With the Saturday Night movie opening nationwide, you might be tempted to jump on Peacock and watch the first-ever episode of Saturday Night (not yet with Live in its title). Of course it’s interesting from a historical perspective but I rewatched the uncut DVD version to see if the actual comedy still held up. With 50 years in the show’s rear-view mirror, here’s the good and bad of that first episode from a 2024 perspective.

Good: George Carlin stand-up. Carlin admits that he refused to appear in sketches, making him the only host in the show’s history to do so. Instead, he did what he did best — four separate stand-up comedy sets interspersed throughout the show. Even though Carlin was jacked up during those monologues (“There’s one place where I can see myself grinding my jaw from the cocaine,” he said years later), you’re still catching an all-time great in his prime. 

Bad: The Flubs. Even the great Don Pardo was subject to opening-night jitters, introducing “The Not For Ready Primetime Players” instead of “The Not Ready For Primetime Players.” But the biggest nervous nelly was Chevy Chase, stumbling and shouting through his first Weekend Update and literally winking after delivering punchlines. Chase keeps looking into the wrong camera, and the technical crew brought up graphic punchlines a joke too early. He finally landed Alan Zweibel’s great prostitution stamp joke after admitting he lost his place and starting the joke a second time. This Tiktok video only shows the best part.  

@cursed_snl

Good: An Albert Brooks film. The jokes that held up the best? A fake newsreel from Albert Brooks featuring blind cab drivers, creepy changes to age-of-consent laws, and an announcement that Israel and the state of Georgia had agreed to trade places. It could run this weekend and the bits still work. 

Bad: Too much George Coe, not enough Laraine Newman. George Coe, a Broadway actor hired to play older parts before Lorne Michaels decided his younger cast could handle the job, shows up in a surprising number of sketches, making little impression in any of them. 

Newman, on the other hand, gets only one shot — a funny bit as a reporter outside a murder scene at the Blaine Hotel. She’d get her chance but not on opening night.

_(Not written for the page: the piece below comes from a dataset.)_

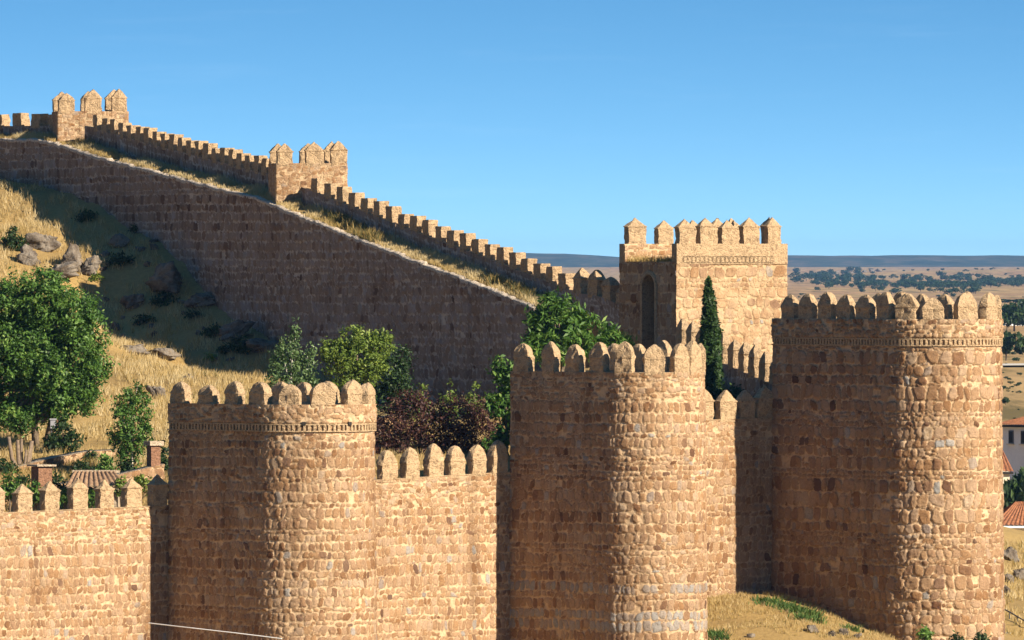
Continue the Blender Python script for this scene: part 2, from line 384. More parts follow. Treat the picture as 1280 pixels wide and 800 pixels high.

Good: The proto 10-to-1 sketch. The “10-to-1” sketch is the weirdo bit that’s too out there to lead the show, but worth trying late when most viewers have signed off. On the show’s first episode, the presence of Dan Aykroyd is strangely missing for most of the night before blowing the doors off as a security expert who breaks into people’s homes to show them how vulnerable they are. It’s classic Aykroyd, spouting the technical specifications for a home security system like he wrote the manual himself. 

Bad: The Muppets. So. Damn. Long. No wonder the cast wanted to strangle Big Bird.

Good: The stand-ups. Valri Bromfield got big laughs with her late-in-the-show monologue but the comic who really killed was Andy Kaufman.

Bad: Too much music. Billy Preston was electric, with Janis Ian lending her own quiet charm. But there’s a reason Lorne Michaels no longer packs four different song performances into each show. We’re here for the comedy, man!